Needless to say, the apartment looks like a bomb went off. Clothes everywhere and we're trying to dry two tents out on our small balcony (it rained on the last morning we were there).
I've spent the day trying to get the tents and a hammock dry, washing clothes and writing. Had to write the Grumpy column below as well as editing a Q&A from Deya Dova for her new album of remixes and writing up a 550 word story from 1200 words. I haven't done that in ages and I still enjoy it.
I'll post the Deya Dova stuff shortly. For now, here's some Grumpy...
GRUMPY
Another long weekend, another road trip to another festival. This one's an interstate one involving quite a long drive so we decide to break the trip up and stay somewhere overnight.
“Where do you want to stay?”I ask.
“Don't know,” The Dreaded One replies vaguely, packing her bag days before we are due to leave. I, on the other hand, am Last Minute Man. The fact that she is planning so far ahead and I leave everything to the last minute makes things all the more ironic.
I look at the map and pick a couple of places that appear to be halfway. I suggest these halfway places. The Dreaded One is more interested in whether she should pack one corset or two, which tutu goes best with the chosen corset.
“Why don't we just wing it?” she suggests. “Just head off and stop somewhere on the way.”
“What – not book a room?”
“We'll find somewhere.”
I'm not sure about this. “But it's a long weekend. These places, they're halfway places.

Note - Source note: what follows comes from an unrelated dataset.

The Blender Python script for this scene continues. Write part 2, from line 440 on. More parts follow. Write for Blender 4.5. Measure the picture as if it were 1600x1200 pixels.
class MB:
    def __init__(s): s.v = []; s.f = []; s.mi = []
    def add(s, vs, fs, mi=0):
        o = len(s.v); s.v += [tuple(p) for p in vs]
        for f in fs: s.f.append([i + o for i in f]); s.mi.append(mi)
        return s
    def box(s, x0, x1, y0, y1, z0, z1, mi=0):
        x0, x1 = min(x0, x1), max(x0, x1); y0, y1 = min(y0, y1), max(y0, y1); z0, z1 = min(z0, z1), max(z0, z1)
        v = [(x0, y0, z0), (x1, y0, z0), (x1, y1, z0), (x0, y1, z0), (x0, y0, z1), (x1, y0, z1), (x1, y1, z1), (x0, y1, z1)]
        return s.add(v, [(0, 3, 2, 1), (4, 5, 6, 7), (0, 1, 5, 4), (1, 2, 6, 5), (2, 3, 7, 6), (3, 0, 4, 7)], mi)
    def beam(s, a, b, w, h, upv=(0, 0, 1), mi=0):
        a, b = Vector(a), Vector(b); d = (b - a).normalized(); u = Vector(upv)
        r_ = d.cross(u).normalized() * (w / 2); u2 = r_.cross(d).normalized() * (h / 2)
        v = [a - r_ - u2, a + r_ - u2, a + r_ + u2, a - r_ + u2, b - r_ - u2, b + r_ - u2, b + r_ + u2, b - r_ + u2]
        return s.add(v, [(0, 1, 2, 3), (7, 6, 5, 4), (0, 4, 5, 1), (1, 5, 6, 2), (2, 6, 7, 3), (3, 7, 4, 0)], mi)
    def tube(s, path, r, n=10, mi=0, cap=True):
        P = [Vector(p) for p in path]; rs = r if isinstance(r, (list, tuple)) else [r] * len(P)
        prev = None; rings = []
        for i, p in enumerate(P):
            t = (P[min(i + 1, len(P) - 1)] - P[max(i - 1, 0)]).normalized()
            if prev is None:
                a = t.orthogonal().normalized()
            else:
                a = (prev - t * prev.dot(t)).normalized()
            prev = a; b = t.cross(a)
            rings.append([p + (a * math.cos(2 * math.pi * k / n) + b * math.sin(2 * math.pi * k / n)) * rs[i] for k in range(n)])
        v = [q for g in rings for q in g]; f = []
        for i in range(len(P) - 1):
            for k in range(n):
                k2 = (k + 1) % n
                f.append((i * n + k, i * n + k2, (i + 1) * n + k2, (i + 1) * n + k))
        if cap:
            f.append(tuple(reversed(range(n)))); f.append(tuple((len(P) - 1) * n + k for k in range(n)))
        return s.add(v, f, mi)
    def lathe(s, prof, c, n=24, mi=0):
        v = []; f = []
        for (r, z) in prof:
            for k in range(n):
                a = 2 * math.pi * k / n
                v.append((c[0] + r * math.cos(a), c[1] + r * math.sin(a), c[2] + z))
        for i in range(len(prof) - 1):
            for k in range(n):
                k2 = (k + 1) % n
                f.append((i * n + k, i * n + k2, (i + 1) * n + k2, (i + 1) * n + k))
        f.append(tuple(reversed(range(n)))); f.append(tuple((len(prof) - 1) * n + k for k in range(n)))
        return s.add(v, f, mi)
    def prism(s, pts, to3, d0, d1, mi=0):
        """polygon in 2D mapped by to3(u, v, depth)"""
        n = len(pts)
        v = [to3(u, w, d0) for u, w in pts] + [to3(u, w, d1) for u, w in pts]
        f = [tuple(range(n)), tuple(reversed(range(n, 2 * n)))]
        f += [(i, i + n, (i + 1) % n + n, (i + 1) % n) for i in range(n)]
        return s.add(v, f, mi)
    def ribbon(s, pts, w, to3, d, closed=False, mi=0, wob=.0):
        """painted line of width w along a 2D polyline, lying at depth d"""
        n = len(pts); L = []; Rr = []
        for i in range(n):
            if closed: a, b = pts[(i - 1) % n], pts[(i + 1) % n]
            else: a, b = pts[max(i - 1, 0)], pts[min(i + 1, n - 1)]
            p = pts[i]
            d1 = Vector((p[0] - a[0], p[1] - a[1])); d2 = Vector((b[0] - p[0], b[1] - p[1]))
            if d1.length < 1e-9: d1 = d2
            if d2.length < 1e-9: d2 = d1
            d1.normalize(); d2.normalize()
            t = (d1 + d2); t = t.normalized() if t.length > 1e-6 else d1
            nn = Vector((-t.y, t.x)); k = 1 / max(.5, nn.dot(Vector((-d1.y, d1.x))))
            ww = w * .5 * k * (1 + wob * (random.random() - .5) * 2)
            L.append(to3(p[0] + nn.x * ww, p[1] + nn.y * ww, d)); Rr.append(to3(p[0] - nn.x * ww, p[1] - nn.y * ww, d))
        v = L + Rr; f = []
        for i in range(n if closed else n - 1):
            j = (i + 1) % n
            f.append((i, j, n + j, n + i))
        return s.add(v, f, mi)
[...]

They're very popular stopping points. What if we get there and everything is booked out?”
“You worry too much. I'm sure we'll find something. Worst comes to worse we can always set up the tent.”
I make a thinky face as I watch her pack her big stompy fluffy boots. She is being completely delusional about using the tent in transit because although we always say this, we have never done it. Setting up the tent once in a long weekend provides quite enough friction; twice is simply out of the question.
“Okay,” I shrug casually. “Fine. Cool. We'll wing it and see what happens.” I am not convinced that this is a good idea.
And sure enough, we cruise through the first halfway place after several hours of driving and the entire town appears to be made of No Vacancy signs. Parking lots are full of cars while weary travellers enjoy cold beer in the pub, settling in for a night of pizza and telly. We don't say anything to each other as I gun it out of town heading for the next halfway place. I wanted to avoid night driving but it's looking like that isn't going to happen.
Two more halfway places, both full. Nothing is available and now it's fully dark.
“Why did we do this?” I lament. “These towns – they're where everyone stays halfway along. People probably booked their cosy hotel rooms days ago. We could have done the same. And if they weren't booked, people have already pulled over and taken the last available rooms. Why oh why didn't I listen to the little voice?”
“The little voice?”
“The little voice! The one that knows things. I should always listen to the little voice. The little voice is always right about everything.”
“How is it,” the little voice asks, “that you can so readily admit that I'm always right, yet you constantly choose to ignore me?”
“You stay out of this,” I blurt.
“What?” The Dreaded One asks.
“I was talking to the little voice.”
In the end we drive for almost an hour inland to a much larger town where there is more chance of finding accommodation because these shitty little towns along the main route are, well, shitty little towns. This town turns out to be a shitty big town, but it's late and at least there is a hotel room, beer, pizza and telly.
Will I listen to the little voice next time? Probably not.
Grumpy is freelance writer Lee Bemrose (leebemrose@hotmail.com). He suspects he will never learn.
3 comments:
But the Dreaded One was right. You did find a place.
See? We women are always right.
haha
Yeahbut. It added 80km onto the trip to find it, and nothing serendipidous happened. Like if we'd bumped into a long lost friend in this out of the way place or discovered the best pizza on Earth or something it would have been fine. But it was Wagga Wagga, which is, I think, the Aboriginal word for Nothing Nothing.
Right GG. I should just chill :) (I swear I left a follow up comment to this ages ago but it vanished. Werdness).